Your instructions: Starting at the line containing "Keep writing the", please quote every line up to and including the line containing "0.52, back, shelf)", exactly, and nothing beyond.

>> begin

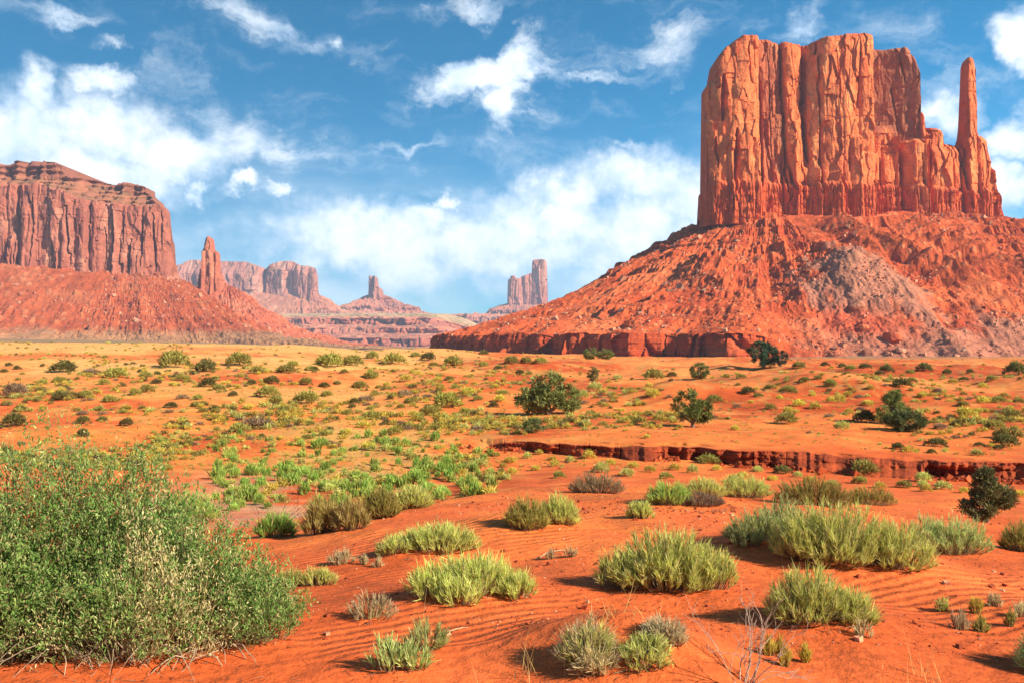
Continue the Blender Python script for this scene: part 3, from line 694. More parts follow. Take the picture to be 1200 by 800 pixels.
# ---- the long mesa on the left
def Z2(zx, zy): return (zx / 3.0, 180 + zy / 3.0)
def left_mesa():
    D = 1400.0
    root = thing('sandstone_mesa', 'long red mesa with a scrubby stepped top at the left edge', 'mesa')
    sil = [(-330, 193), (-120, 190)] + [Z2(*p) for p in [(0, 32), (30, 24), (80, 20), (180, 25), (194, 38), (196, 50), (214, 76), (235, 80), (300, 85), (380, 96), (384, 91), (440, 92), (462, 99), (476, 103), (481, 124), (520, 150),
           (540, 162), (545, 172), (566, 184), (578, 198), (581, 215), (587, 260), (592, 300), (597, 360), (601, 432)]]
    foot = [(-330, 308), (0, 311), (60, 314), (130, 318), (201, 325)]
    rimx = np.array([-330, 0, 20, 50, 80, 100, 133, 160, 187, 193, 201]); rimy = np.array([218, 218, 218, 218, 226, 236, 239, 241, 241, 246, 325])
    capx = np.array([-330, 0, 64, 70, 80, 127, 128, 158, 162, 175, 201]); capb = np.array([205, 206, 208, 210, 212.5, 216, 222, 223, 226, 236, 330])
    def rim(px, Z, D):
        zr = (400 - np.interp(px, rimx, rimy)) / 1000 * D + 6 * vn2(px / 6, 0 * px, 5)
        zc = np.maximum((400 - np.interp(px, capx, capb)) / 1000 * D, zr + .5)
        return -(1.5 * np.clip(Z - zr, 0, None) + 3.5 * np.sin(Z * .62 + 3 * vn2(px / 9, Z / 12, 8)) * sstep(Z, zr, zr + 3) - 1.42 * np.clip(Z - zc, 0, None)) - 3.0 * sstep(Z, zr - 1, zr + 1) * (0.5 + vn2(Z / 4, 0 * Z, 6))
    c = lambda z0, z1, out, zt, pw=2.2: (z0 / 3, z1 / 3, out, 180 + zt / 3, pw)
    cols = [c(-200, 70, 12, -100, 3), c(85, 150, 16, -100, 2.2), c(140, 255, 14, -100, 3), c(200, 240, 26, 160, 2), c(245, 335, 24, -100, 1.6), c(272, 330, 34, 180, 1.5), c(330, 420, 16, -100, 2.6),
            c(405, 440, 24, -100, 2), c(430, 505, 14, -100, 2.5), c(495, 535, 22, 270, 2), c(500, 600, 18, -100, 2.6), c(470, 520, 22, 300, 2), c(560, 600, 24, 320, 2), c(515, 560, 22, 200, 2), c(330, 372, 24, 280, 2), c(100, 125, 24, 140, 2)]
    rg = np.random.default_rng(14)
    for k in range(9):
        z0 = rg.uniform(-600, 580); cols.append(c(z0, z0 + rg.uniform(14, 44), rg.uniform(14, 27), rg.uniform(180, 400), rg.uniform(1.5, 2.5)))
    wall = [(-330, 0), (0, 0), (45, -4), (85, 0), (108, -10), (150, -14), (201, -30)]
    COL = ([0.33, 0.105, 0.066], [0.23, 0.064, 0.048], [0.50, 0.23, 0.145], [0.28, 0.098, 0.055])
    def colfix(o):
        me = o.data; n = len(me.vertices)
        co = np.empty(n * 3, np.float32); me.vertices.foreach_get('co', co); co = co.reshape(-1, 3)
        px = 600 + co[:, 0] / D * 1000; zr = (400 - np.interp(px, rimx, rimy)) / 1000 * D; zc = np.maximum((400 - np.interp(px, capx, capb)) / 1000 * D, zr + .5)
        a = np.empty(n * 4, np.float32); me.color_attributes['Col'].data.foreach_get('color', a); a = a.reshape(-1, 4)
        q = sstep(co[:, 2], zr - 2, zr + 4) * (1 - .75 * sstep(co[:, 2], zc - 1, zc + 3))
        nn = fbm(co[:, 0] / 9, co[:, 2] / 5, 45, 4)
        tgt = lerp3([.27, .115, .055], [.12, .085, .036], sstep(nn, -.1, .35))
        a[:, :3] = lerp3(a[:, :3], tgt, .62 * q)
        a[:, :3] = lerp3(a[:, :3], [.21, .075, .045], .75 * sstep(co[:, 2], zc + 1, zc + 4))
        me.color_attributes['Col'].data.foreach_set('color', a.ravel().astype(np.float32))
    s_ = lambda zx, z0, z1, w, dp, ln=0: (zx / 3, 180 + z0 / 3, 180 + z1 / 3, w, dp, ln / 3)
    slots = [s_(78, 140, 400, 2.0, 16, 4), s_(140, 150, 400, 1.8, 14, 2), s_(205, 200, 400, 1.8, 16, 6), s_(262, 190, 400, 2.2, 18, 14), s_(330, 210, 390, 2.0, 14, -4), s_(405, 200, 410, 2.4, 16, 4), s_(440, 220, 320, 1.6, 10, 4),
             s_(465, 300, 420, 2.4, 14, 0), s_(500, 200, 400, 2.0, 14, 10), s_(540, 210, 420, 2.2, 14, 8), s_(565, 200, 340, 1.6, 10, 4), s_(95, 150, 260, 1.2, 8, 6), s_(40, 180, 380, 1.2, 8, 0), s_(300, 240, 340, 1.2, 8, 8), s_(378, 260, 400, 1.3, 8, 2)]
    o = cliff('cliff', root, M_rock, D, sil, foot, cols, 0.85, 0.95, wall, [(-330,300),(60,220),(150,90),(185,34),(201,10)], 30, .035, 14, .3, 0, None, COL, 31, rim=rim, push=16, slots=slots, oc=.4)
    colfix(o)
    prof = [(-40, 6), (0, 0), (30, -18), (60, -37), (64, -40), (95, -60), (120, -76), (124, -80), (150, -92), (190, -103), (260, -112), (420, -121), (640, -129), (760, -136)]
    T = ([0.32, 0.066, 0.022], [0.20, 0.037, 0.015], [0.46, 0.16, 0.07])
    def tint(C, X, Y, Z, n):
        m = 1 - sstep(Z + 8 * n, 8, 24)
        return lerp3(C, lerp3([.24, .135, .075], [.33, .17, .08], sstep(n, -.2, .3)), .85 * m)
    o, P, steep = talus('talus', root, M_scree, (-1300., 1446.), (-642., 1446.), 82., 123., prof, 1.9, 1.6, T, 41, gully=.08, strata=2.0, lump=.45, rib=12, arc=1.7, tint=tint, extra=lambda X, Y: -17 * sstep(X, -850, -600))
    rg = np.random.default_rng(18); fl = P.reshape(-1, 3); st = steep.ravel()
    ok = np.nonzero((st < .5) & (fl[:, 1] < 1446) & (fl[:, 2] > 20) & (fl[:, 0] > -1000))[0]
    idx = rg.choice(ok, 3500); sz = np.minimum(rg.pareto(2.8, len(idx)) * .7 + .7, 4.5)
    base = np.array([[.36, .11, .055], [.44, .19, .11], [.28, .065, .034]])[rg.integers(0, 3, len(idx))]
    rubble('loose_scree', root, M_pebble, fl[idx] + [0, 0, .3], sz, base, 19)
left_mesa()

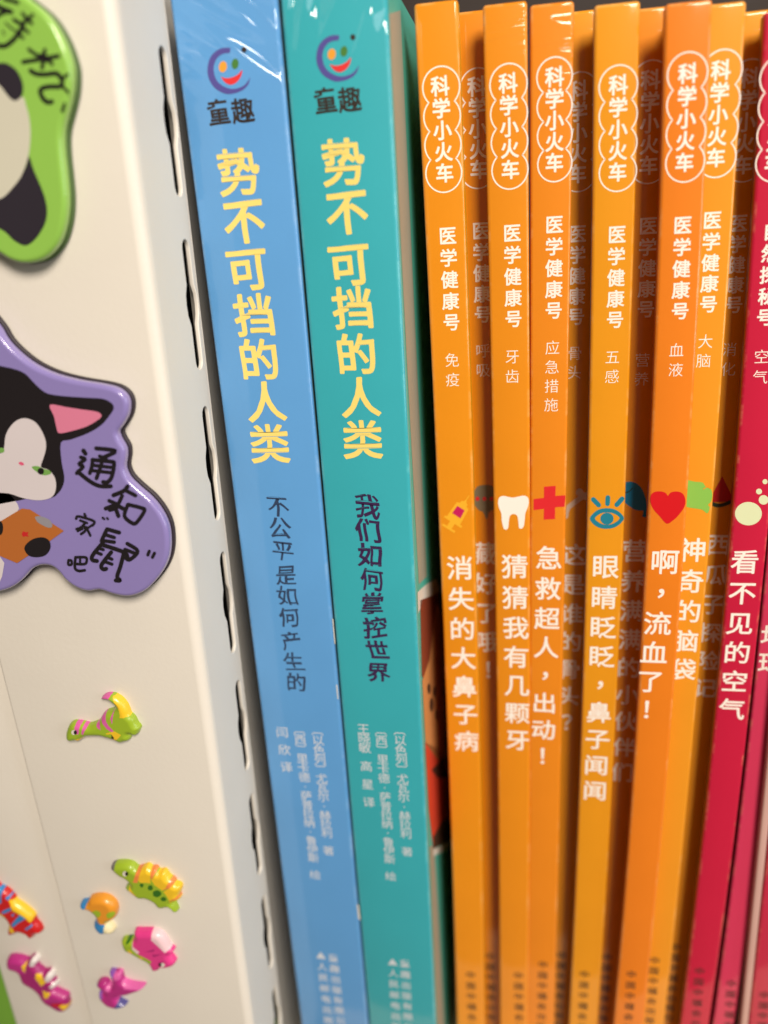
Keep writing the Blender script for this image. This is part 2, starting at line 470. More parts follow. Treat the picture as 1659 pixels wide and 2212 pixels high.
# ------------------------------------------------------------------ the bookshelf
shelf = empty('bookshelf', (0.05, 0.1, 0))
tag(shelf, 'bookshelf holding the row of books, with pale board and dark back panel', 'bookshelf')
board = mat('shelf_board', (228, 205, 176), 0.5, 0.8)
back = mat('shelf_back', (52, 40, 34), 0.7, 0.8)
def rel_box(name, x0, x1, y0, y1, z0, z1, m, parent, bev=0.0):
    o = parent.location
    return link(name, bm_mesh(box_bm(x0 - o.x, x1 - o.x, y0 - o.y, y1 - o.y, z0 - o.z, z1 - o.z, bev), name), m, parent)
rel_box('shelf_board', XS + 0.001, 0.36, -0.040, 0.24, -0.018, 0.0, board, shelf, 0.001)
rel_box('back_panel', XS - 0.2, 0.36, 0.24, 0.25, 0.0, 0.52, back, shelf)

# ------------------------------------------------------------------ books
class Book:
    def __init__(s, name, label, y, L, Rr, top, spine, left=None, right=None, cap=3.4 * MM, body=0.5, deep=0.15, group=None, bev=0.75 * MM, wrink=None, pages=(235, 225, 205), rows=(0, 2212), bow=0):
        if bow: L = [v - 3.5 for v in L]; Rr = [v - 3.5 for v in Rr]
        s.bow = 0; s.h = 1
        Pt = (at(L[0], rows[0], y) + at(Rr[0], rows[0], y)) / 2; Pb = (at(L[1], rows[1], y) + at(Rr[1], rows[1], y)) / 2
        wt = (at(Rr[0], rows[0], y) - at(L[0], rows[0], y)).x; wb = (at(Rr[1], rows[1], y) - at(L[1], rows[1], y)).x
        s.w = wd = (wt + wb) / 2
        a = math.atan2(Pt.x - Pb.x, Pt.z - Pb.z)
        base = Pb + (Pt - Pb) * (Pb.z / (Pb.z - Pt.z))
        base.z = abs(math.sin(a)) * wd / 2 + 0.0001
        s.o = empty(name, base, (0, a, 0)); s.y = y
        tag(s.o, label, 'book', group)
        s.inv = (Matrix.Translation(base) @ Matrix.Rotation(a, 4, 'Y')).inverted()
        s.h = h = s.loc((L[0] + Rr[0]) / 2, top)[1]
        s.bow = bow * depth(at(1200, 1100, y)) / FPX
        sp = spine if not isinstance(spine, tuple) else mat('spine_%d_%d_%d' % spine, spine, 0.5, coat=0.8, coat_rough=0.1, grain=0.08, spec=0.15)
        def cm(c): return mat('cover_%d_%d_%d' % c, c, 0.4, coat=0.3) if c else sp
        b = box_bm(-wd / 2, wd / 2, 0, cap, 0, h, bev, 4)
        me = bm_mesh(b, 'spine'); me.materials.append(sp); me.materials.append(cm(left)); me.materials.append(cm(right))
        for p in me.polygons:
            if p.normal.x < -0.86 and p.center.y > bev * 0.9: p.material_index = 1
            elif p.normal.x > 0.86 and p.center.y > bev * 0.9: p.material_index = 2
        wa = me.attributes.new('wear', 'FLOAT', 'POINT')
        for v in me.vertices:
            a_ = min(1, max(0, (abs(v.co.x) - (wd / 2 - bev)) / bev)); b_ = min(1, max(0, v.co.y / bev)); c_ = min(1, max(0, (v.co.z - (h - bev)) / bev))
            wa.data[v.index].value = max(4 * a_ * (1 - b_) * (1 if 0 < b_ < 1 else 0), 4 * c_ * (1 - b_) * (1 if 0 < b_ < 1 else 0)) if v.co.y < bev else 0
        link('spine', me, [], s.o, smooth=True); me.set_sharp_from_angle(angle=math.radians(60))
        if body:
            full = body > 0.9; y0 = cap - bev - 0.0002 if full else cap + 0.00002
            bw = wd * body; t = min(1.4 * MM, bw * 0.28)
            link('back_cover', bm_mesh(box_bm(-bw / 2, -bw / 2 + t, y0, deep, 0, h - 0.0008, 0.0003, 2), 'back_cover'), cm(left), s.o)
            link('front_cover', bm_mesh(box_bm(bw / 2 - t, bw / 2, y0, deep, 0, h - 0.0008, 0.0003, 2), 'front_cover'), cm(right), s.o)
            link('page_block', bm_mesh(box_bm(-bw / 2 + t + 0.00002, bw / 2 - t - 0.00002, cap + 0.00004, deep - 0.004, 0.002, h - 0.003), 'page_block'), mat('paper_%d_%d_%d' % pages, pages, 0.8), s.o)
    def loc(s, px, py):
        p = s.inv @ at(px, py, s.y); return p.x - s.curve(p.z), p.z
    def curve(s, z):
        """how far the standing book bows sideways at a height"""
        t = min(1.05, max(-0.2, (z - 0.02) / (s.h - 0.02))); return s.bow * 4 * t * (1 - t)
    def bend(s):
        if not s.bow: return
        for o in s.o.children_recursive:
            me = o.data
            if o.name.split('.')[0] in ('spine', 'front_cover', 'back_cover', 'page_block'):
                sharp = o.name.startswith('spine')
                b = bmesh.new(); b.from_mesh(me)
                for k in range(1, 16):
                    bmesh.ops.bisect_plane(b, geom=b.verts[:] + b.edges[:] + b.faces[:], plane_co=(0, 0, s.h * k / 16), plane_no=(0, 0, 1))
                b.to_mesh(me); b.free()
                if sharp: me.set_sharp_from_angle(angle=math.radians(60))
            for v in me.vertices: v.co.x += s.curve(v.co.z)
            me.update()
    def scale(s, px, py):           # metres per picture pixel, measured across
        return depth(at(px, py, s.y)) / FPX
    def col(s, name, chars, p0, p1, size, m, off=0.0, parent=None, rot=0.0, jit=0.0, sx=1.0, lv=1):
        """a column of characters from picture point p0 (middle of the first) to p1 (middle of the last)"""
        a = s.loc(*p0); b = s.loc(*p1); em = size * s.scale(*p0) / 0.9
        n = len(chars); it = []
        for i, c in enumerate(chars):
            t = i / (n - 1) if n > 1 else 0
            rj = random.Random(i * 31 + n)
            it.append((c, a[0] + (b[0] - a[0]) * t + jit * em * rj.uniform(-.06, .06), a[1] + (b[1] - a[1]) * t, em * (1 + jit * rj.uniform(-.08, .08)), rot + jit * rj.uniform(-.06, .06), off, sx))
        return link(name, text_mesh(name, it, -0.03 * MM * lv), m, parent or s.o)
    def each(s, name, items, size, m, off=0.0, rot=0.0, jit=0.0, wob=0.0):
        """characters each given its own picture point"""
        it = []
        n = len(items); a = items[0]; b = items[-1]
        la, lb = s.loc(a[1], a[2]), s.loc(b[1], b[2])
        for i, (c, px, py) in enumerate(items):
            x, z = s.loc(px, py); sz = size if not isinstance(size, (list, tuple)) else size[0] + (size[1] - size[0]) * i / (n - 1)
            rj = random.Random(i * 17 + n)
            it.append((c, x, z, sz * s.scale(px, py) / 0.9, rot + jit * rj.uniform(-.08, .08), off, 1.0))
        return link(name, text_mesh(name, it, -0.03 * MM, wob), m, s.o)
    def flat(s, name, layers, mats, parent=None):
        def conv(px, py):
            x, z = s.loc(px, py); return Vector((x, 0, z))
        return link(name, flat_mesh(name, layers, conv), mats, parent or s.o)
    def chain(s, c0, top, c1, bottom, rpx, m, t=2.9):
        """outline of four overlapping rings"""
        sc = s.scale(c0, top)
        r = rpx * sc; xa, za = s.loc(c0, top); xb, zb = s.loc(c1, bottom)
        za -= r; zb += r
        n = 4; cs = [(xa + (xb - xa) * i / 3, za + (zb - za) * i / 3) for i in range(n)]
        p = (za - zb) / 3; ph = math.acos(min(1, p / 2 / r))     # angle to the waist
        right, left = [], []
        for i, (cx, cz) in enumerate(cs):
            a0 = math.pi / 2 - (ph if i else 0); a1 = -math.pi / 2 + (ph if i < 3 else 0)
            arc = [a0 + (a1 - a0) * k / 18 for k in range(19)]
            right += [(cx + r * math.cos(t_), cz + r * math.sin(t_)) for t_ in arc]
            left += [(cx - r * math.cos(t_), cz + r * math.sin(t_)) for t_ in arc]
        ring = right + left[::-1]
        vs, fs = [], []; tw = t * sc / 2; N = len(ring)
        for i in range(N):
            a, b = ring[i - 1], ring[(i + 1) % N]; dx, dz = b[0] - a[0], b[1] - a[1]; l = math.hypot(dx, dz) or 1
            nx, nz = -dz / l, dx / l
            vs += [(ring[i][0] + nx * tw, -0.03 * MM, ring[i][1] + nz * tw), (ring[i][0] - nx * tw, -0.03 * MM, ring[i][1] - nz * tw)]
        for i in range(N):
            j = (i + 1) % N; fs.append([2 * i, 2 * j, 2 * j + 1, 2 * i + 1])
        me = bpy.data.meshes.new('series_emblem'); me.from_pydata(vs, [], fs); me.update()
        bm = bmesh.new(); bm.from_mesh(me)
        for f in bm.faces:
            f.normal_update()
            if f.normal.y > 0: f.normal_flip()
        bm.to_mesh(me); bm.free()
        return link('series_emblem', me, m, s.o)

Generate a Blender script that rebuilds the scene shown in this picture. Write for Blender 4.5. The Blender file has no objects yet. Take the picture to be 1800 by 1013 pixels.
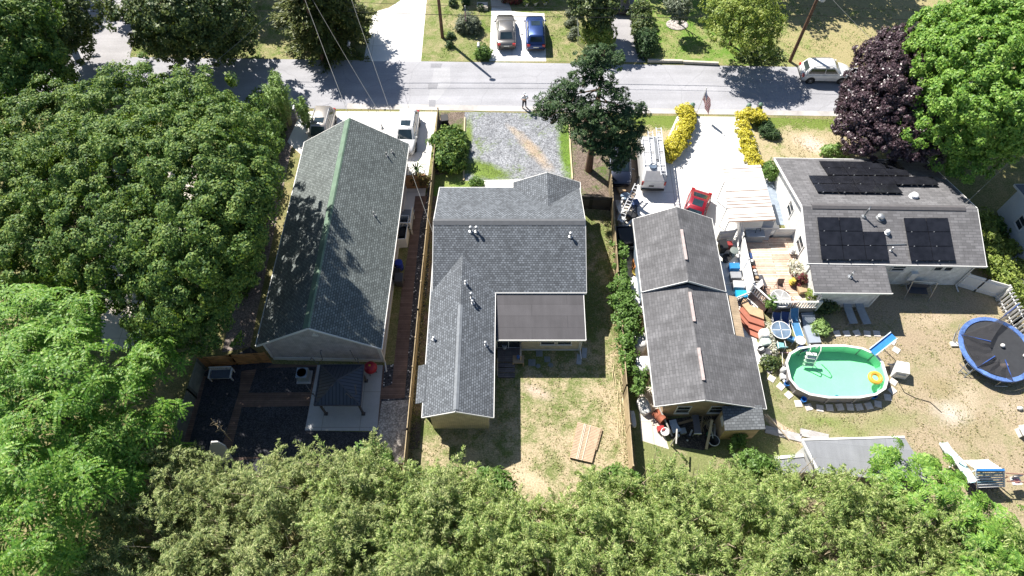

>> end

Response to the task:
Keep writing the Blender script for this image. This is part 2, starting at line 470. More parts follow. Treat the picture as 1659 pixels wide and 2212 pixels high.
# ------------------------------------------------------------------ the bookshelf
shelf = empty('bookshelf', (0.05, 0.1, 0))
tag(shelf, 'bookshelf holding the row of books, with pale board and dark back panel', 'bookshelf')
board = mat('shelf_board', (228, 205, 176), 0.5, 0.8)
back = mat('shelf_back', (52, 40, 34), 0.7, 0.8)
def rel_box(name, x0, x1, y0, y1, z0, z1, m, parent, bev=0.0):
    o = parent.location
    return link(name, bm_mesh(box_bm(x0 - o.x, x1 - o.x, y0 - o.y, y1 - o.y, z0 - o.z, z1 - o.z, bev), name), m, parent)
rel_box('shelf_board', XS + 0.001, 0.36, -0.040, 0.24, -0.018, 0.0, board, shelf, 0.001)
rel_box('back_panel', XS - 0.2, 0.36, 0.24, 0.25, 0.0, 0.52, back, shelf)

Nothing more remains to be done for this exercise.